Tell me the truth: would you date someone who was missing a finger?
Does it make a difference if, say, only a section of the finger was missing?
I spent most of my train ride this morning considering it, and I’m still not sure. On one hand, I’d really like to introduce people to my boyfriend by saying, “Barbara, this is my boyfriend Stan, and we can never get married because he’s missing his ring finger.” And whereas I call Kamran “Dr. Boyfriend” here, I could call this finger-lacking guy “Four-and-a-Half-Fingered Boyfriend”. It has a ring to it, right?
But on the other hand, I feel like we’d have to set way too many ground rules for a healthy relationship to ever develop. I’d constantly be saying things like, “Okay, you can touch me with your nub, but if it so much as comes within an inch of my mouth, I swear I’ll cut the other nine off.”
16 Comments
Oh, I’d be totally into it. Just… yeah, I’ll stop there.
Come on! Tell me!
I would totally lick his nub. I mean, come on – why not?
It could be hot…
(Fun fact! I accidentally first wrote “kick his nub,” which would have left you with a very different impression of my Bedroom Practices.)
I have a friend who lost her ring finger on her honeymoon when her wedding band got caught on a lifeguard chair and cut her finger off.
Fate? I dunno.
I’m just saying there’s no planning for these things.
Hey, maybe if your friend would’ve been paying attention to her husband instead of FLIRTING WITH THE LIFEGUARD NOT TWO DAYS AFTER HER WEDDING, this wouldn’t have happened. Jesus doesn’t like cheaters.
So are they still happily married?
Ugh! It was at night, there was no flirting, and there was no lifeguard. So there.
And yes, they’re still happily married.
Admit it: THIS FRIEND IS ACTUALLY YOU.
Negative. I’m still in possession of all of my digits, thankfully.
Would’ve been funny, though!
No, it doesn’t have a ring to it.. cuz he’s missing that finger.
Yeah, yeah, thanks for calling me out on that. I’m sure I can find plenty of other body parts for him to hang the ring on.
I stopped reading after your second sentence because I started imagining the missing segment was located somewhere between the knuckle and the fingertip.
Well, does it make a difference or not?
Again, the novelty of the missing middle segment would be fun for parties, but since I don’t really go to parties, the annoyingness of the top segment constantly falling on the ground and down my bra and in my dinner might win out.
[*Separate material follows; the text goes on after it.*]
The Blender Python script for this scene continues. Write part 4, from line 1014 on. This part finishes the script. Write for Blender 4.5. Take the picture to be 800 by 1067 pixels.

I am still slightly ashamed of this, but here goes. Many years ago I met this guy through a good friend. Cute, nice, a little awkward, but definitely too young for me. Interacted w/ him a total of probably 4-5 hours one-on-one at various events. He asked me out and I agreed to meet him for coffee, knowing that our age gap hadn’t grown any narrower. Meet for coffee before I go to work. It was fine, but no great shakes. I recall he was one of those people who talks while their eyes are closed. This really grosses me out. About 1 hour later he reaches into his bag to get something and I notice for the first time that one of his hands is actually an enormous, fused claw like appendage. How the fuck had I missed that?!?! I’m an asshole and I got totally spooked. I was never that into the guy, but now I was completely out. I called my friend, totally freaked that she set me up with a guy forever forward known as Lobster Boy.
Funny, Kamran and I just had a conversation the morning you wrote this about how weird the talking-with-eyes-closed thing is. He has a friend who’ll close her eyes while she’s looking at you and then immediately open them when she looks away.
Anyway, THIS IS AN AMAZING STORY. I’m so pleased that this guy has evidently freaked so many people out with his claw that he’s learned ways to conceal it for hours at a time. What a champ. I really can’t imagine that you didn’t go on one more date with the guy just to see what it felt like to have it stroke your cheek as he went in for a kiss.
Sorry, I just threw up a little in my mouth when I typed that.
Katie I don’t believe you.
You told me you loved my nub before you got all Kamran crazy.
Now you think nubs are all bad & evil.
So did you even mean it when you said I was the best nubbin you’ve ever had?
This is sooooooooooooooooooooooo may last post to your blog since you have ignored my blog completely.
*sob*
No comments or subscription…not even a link in your links section. ;-(
Oh, Charles, I meant what I said; your nub is a fine nub, different than everyone else’s. Besides, you never take off those red leather gloves of yours, so there’s really no chance of the nub touching me.
I’m sorry that I haven’t paid enough attention to your blog. I’m barely paying any attention to THIS blog now that Tony owns me. But I just added you to my Google Reader, and I vow to be your #1 Commenter.